Madjid Messaouden rappelle que les manifestants scandaient : « Laïcité on t’aime, tu dois nous protéger ! » Peu importe, Olivier Truchot certifie l’échec de la manif : « Y avait que 13 500 personnes hier… Si on estime qu’il y cinq millions de Français de confessions musulmane, 13 500, c’est plutôt un échec. Ça veut dire que la plupart des Français de confession musulmane ne se sont pas sentis concernés. » En revanche, je ne me souviens pas que le nombre de manifestants contre la PMA pour toutes, le 6 octobre dernier, ait été comparé à la population des catholiques en France. (...)

« Pour en parler avec nous », une nouvelle fois, une seule manifestante… Encore un débat à quatre contre une, la présentatrice et trois invités – Anne Rosencher, de L’Express, coutumier des couvertures islamophobes entre guillemets, Francis Chouat, « député apparenté LREM, proche de Manuel Valls », Philippe Val, dont je ne me souviens plus s’il est proche de Manuel Valls ou de Nicolas Sarkozy… tous contre Elsa Faucillon, du PCF, qui vante « une manifestation réussie ». (...)

« La gauche a terriblement évolué en l’espace d’une génération, soutient Philippe Val, qui en est la preuve vivante. Avec trois trahisons. La première, ça a été de verser dans un antisionisme qui a ouvert les portes à l’antisémitisme violent et criminel. » Cependant, contrairement au terme « islamaphobie » le mot « antisémitisme » n’est pas disqualifié, même si Philippe Val et Benjamin Netanyaou s’en servent pour condamner les personnes qui osent critiquer la politique du gouvernement israélien. « La deuxième, c’est l’abandon de l’idéal d’une Europe unie… » (...)
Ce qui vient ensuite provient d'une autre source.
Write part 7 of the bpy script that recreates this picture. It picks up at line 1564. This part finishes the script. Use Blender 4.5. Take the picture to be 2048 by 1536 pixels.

Francis Chouat abonde : « Il y une gauche qui s’est perdue, qui s’est fourvoyée. » Heureusement, il reste la gauche de droite… L’embêtant, dans le fait d’inviter des experts de la même opinion, c’est qu’ils se répètent. L’élu fustige « cette manifestation charriant des torrents de falsifications ». Ça n’arriverait pas sur BFMTV. « Elle vise à faire en sorte que notre modèle républicain fasse l’objet d’un grand remplacement par une logique communautariste. » Grand remplacement ? Tiens, ça me rappelle une expression d’extrême droite… Ruth Elkrief ne relève pas. (...)

Comme Madjid Messaoudene avant elle, Elsa Faucillon doit faire face à un feu roulant d’accusations. Philippe Val reprend le bobard propagé par Caroline Fourest : « Le terme “islamophobie” est une invention des intégristes pour interdire la critique de la religion. » Je commence à me lasser de le répéter à chaque chronique, mais ce terme a été utilisé dès les années 1910 par des intellectuels critiquant la politique coloniale de la France. (...)

Laurent Neumann répète l’implacable argument de Jean-François Kahn : « La tribune appelant à manifester parlait de racisme d’État. Jean-François Kahn le disait, il y a deux États dans l’histoire ont fait preuve de racisme d’État, c’était l’Allemagne nazie et l’Afrique du Sud. » A ce niveau d’enfumage, je ne saurais dire s’il est antirépublicain ou pro-facho.